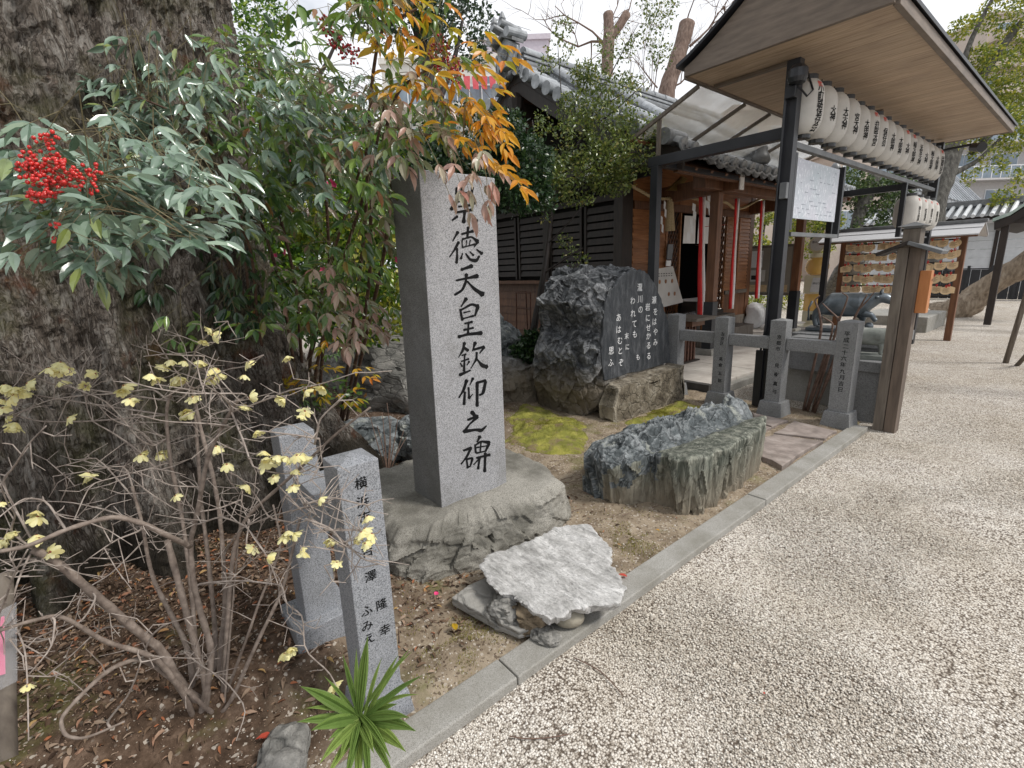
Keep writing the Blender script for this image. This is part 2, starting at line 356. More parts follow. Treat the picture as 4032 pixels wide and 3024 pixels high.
# ================================================================== GROUND
def soil_z(x, y):
    P = np.stack([x, y, 0 * x], -1)
    h = .012 * fbm(P, 1.7, 4, 3) + .006 * fbm(P, 9, 3, 5)
    up = np.clip((-1.62 - x) / .35, 0, 1) * np.clip((1.1 - y) / .6, 0, 1); h += .13 * up * up * (3 - 2 * up)
    return h - .006 - .012 * np.clip(1 - (-1.35 - x) / .08, 0, 1)
def sheet(name, xs, ys, zf, m, **k):
    X, Y = np.meshgrid(xs, ys, indexing='ij'); Z = zf(X, Y); a, b = X.shape; V = np.stack([X, Y, Z], -1).reshape(-1, 3)
    I = (np.arange(a - 1)[:, None] * b + np.arange(b - 1)[None, :]).ravel(); F = np.stack([I, I + b, I + b + 1, I + 1], -1)
    return struct(name, V, F, m, True, **k)
def gravelmat():
    m, t, b, o = nodes_of('gravel'); v = coords(t, world=True)
    c1 = voro(t, v, 120, 'F1', 'Color'); s = t.nodes.new('ShaderNodeSeparateColor'); t.links.new(c1, s.inputs[0])
    col = ramp(t, s.outputs[0], ((0, (.26, .225, .185)), (.25, (.50, .455, .40)), (.6, (.68, .635, .57)), (.92, (.82, .785, .73))))
    d = voro(t, v, 120, 'F1', 'Distance'); col = mixc(t, ramp(t, d, ((.45, 0), (.75, 1))), col, (.12, .095, .075))
    big = ramp(t, noise(t, v, .9, 6, .6), ((.36, (.86, .835, .79)), (.62, (1, 1, 1)))); col = mixc(t, 1., col, big, 'MULTIPLY')
    g2 = ramp(t, noise(t, v, 14, 4, .7), ((.3, (.82, .80, .78)), (.6, (1, 1, 1)))); col = mixc(t, 1., col, g2, 'MULTIPLY')
    t.links.new(col, b.inputs['Base Color']); b.inputs['Roughness'].default_value = .9; b.inputs['Specular IOR Level'].default_value = .25
    t.links.new(bump(t, d, .8, -.006, bump(t, noise(t, v, 7, 5, .6), .5, .03)), b.inputs['Normal']); return m
gravelmat()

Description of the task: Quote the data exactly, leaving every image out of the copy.

Response to this task:
Keep writing the Blender script for this image. This is part 2, starting at line 356. More parts follow. Treat the picture as 4032 pixels wide and 3024 pixels high.
# ================================================================== GROUND
def soil_z(x, y):
    P = np.stack([x, y, 0 * x], -1)
    h = .012 * fbm(P, 1.7, 4, 3) + .006 * fbm(P, 9, 3, 5)
    up = np.clip((-1.62 - x) / .35, 0, 1) * np.clip((1.1 - y) / .6, 0, 1); h += .13 * up * up * (3 - 2 * up)
    return h - .006 - .012 * np.clip(1 - (-1.35 - x) / .08, 0, 1)
def sheet(name, xs, ys, zf, m, **k):
    X, Y = np.meshgrid(xs, ys, indexing='ij'); Z = zf(X, Y); a, b = X.shape; V = np.stack([X, Y, Z], -1).reshape(-1, 3)
    I = (np.arange(a - 1)[:, None] * b + np.arange(b - 1)[None, :]).ravel(); F = np.stack([I, I + b, I + b + 1, I + 1], -1)
    return struct(name, V, F, m, True, **k)
def gravelmat():
    m, t, b, o = nodes_of('gravel'); v = coords(t, world=True)
    c1 = voro(t, v, 120, 'F1', 'Color'); s = t.nodes.new('ShaderNodeSeparateColor'); t.links.new(c1, s.inputs[0])
    col = ramp(t, s.outputs[0], ((0, (.26, .225, .185)), (.25, (.50, .455, .40)), (.6, (.68, .635, .57)), (.92, (.82, .785, .73))))
    d = voro(t, v, 120, 'F1', 'Distance'); col = mixc(t, ramp(t, d, ((.45, 0), (.75, 1))), col, (.12, .095, .075))
    big = ramp(t, noise(t, v, .9, 6, .6), ((.36, (.86, .835, .79)), (.62, (1, 1, 1)))); col = mixc(t, 1., col, big, 'MULTIPLY')
    g2 = ramp(t, noise(t, v, 14, 4, .7), ((.3, (.82, .80, .78)), (.6, (1, 1, 1)))); col = mixc(t, 1., col, g2, 'MULTIPLY')
    t.links.new(col, b.inputs['Base Color']); b.inputs['Roughness'].default_value = .9; b.inputs['Specular IOR Level'].default_value = .25
    t.links.new(bump(t, d, .8, -.006, bump(t, noise(t, v, 7, 5, .6), .5, .03)), b.inputs['Normal']); return m
gravelmat()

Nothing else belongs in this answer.